[Spread-users] detecting network outages

John Schultz jschultz at spreadconcepts.com
Wed Jul 8 14:23:26 EDT 2009


The Spread daemon definitely should have recognized the remote client's connection as dead because it should have been trying to send the sender's traffic to it continuously.  The remote client's tcp socket should have errored out with some kind of OS/network error.  Failing that, even if it got an EAGAIN kind of error (i.e. - tcp/ip buffers full), then after 1000 buffered msgs the daemon should have kicked the client for not reading its messages.

So, it sounds to me like your OS is doing something weird (i.e. - something it shouldn't be doing) with the tcp/ip sockets when you disable the network interface.  Normally, any connected, active channels across that interface should break quite quickly with an OS/Network error.

TCP/IP does leave some tolerance that if no traffic is flowing that the channel can remain valid for significant periods (e.g. - minutes) of partition before it will timeout with an error.  However, that shouldn't be the case here as your sender is sending traffic that should be trying to go down the receiver's channel continuously.  Also, the fact that the connection doesn't resume normally after you re-enable the interface indicates that this isn't TCP/IP handling a normal partition of some sort.

From the receiver's side an easier way to achieve the same effect as SO_KEEPALIVE would be to have your clients send a hello msg periodically (e.g. - every few seconds) that will force the tcp/ip channel to figure out if it is alive or not.
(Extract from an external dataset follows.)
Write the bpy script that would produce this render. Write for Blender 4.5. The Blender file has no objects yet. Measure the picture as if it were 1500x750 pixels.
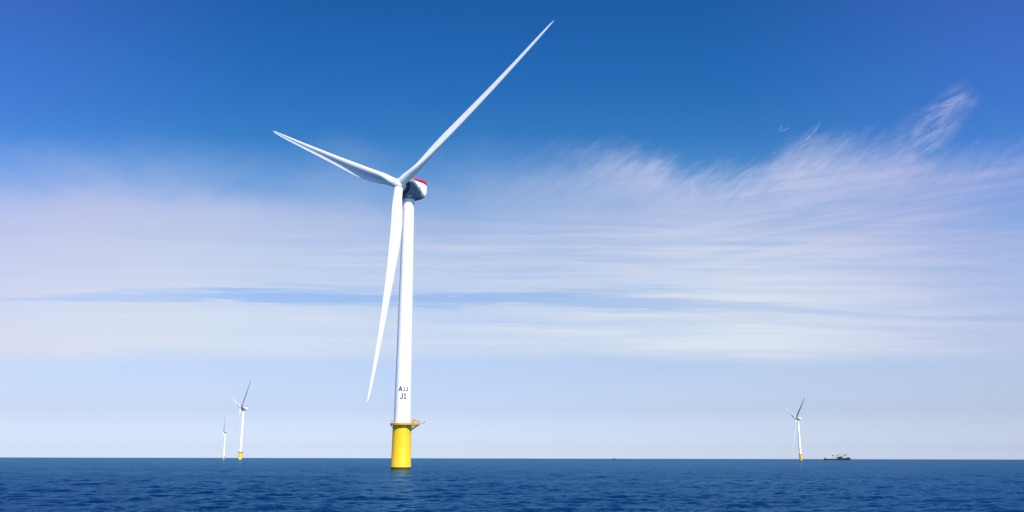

In the scenario you laid out above, the remote client should quickly get a failure on the socket.

Here's something to try -- rather than disabling the interface through the OS (e.g. - ifconfig), instead simply pull the network cable out of the NIC.  So long as your OS doesn't do something dumb like auto-disable the interface, this should give you the behavior that you expect: the server should disconnect the remote client, the sender will see the remote client leave the group through a membership message of type disconnect, and the receiver may or may not bomb out quickly with an OS/network error.  If you have your remote client send hello's then it should quickly bomb out with an OS/network error.

Cheers!
John

---
John Lane Schultz
Spread Concepts LLC
Phn: 443 838 2200 
Fax: 301 560 8875

Wednesday, July 8, 2009, 1:57:22 PM, you wrote:


> In message <20090708161024.GA18687 at sewage>, Matt Garman writes:
>>So that's the crux of the problem I'm trying to solve now: if my
>>client program connects to a remote spread daemon, then calls
>>SP_receive(), and the network connection goes down, is there any way
>>for that client program to recognize what has happened?

> I apologize.  It didn't register with me the first time that one
> program was connecting to the Spread daemon over the network
> even though that's what your diagram showed.  I'm so used to always
> having applications connect to a local daemon that I forget about the
> other use case.

> If you're going to connect to a remote daemon, the only way I know of
> for the client to detect a loss of connection to the Spread daemon
> is via the usual TCP/IP client-server programming techniques.  This
> would involve setting the SO_KEEPALIVE socket option and then using
> a platform-specific method to reduce the idle time before keepalive
> probes are sent (default is usually 2 hours, which appears to be too
> much for your application).  On Linux, you can use the TCP_KEEPIDLE
> socket option for IPPROTO_TCP sockets.  On Solaris, you can use the
> TCP_KEEPALIVE option, which I thought had been included in POSIX.1g,
> but I can find no reference to it in the current standard.

> If your application can support it, it would be simpler to deploy a
> Spread daemon on each communicating node.  That way, you can let
> Spread detect network partitions, at which point a group membership
> message reporting the new view will be delivered to all group members.